Quadratic inequalities, such as the one expressed by the equation \(x^{2}-10>16\), are algebraic expressions where a quadratic polynomial is set against a constant or another quadratic polynomial, using inequality signs like >, <, \(\geq\), or \(\leq\). These inequalities hold significant importance as they pop up frequently in mathematical analysis and calculus, as well as in various real-world problems such as physics and economics.

To solve these inequalities, one typically brings all terms to one side of the inequality to create a standard form (like \(x^{2} - 26 > 0\)) and then identifies the roots of the corresponding quadratic equation \(x^{2} - 26 = 0\). The solutions to the inequality are ranges of x-values that make the inequality true, and the roots help to determine these ranges. Factoring, completing the square, or using the quadratic formula are common techniques used to find these roots. Once the critical points are found, test intervals between the roots to see whether the original inequality holds true in those ranges.

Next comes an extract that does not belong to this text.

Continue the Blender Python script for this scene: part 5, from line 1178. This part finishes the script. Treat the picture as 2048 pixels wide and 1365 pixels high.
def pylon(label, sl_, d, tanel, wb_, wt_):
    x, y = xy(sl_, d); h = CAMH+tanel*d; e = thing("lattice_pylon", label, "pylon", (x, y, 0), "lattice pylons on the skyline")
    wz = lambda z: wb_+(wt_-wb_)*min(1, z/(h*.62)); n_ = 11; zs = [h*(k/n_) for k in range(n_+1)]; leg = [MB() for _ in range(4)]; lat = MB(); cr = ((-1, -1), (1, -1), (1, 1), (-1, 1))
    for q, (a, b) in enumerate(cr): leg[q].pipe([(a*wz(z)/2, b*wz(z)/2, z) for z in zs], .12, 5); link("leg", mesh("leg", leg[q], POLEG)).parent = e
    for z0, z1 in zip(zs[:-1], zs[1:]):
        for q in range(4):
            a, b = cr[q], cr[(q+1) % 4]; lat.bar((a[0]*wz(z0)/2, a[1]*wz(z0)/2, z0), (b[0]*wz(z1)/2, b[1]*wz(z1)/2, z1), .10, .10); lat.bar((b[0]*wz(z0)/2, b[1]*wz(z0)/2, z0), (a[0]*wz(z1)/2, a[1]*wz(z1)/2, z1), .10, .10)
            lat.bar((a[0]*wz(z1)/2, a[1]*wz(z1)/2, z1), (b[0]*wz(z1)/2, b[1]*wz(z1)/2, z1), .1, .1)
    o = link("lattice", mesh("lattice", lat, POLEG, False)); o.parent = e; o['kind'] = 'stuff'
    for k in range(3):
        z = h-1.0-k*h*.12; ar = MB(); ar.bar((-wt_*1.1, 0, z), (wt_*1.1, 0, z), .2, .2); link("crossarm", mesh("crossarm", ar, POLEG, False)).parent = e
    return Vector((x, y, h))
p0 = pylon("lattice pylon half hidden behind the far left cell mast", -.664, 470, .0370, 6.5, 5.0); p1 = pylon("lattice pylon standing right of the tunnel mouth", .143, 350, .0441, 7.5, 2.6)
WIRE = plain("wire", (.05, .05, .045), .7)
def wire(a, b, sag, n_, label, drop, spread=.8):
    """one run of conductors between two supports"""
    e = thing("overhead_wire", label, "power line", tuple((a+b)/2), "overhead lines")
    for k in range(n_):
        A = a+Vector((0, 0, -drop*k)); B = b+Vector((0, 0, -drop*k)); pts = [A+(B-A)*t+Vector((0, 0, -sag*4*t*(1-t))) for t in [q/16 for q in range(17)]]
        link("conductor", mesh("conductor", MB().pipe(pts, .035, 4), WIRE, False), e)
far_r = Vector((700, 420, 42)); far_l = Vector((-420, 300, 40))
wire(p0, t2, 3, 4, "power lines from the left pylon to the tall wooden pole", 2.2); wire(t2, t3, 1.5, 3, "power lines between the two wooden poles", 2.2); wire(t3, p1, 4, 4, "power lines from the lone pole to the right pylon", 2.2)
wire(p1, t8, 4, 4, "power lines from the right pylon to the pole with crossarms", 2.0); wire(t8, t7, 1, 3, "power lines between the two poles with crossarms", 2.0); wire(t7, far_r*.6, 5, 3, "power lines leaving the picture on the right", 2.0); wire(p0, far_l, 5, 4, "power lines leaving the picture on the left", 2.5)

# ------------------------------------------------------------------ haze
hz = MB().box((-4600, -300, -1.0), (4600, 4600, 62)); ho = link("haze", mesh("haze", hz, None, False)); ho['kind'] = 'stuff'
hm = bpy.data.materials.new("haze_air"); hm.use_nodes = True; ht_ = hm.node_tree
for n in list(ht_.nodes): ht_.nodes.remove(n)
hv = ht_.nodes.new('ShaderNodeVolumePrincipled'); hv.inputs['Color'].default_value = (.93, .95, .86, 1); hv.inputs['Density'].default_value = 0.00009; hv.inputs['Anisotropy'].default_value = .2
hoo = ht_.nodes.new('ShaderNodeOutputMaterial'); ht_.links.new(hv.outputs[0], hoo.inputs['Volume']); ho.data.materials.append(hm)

The process of inequality substitution involves replacing the variable in an inequality with a specific value to determine if the inequality holds true. In the given exercise, we used the number 6 as the substitute for x in the quadratic inequality \(x^{2}-26>0\). This step is critical as it directly tests the validity of the potential solution.

To substitute effectively, follow these simple steps: Replace every instance of the variable with the given number, as we did with the substitution that resulted in \( (6)^{2}-26>0 \). Simplify the expression and compare the result to determine if the inequality sign is indeed respected.

Why is substitution necessary?

Substitution acts as the acid test to check if our suspected solution really satisfies the inequality. Without this step, we can't be sure whether the proposed number is an actual solution to the problem.

Inequality simplification is a fundamental step in solving inequalities, aimed at making the original problem more manageable. The process often involves combining like terms and moving all the terms to one side of the inequality to isolate the quadratic term.

In our example of \(x^{2}-10>16\), the first step to find a simplified form is to subtract 16 from both sides to obtain \(x^{2}-26>0\). This makes the inequality easier to analyze because it transforms into a recognizable format, where one side is set to zero.

Benefits of Simplification

Simplifying the inequality removes extraneous information, which could distract from the main issue—finding the range of values for the variable that make the inequality true.

• This step lowers the risk of computational errors in further operations.
• It prepares the expression for substitution or other methods like factoring or graphing.

Remember, the end goal is to have a clear, simplified inequality that can then be solved or verified using appropriate methods.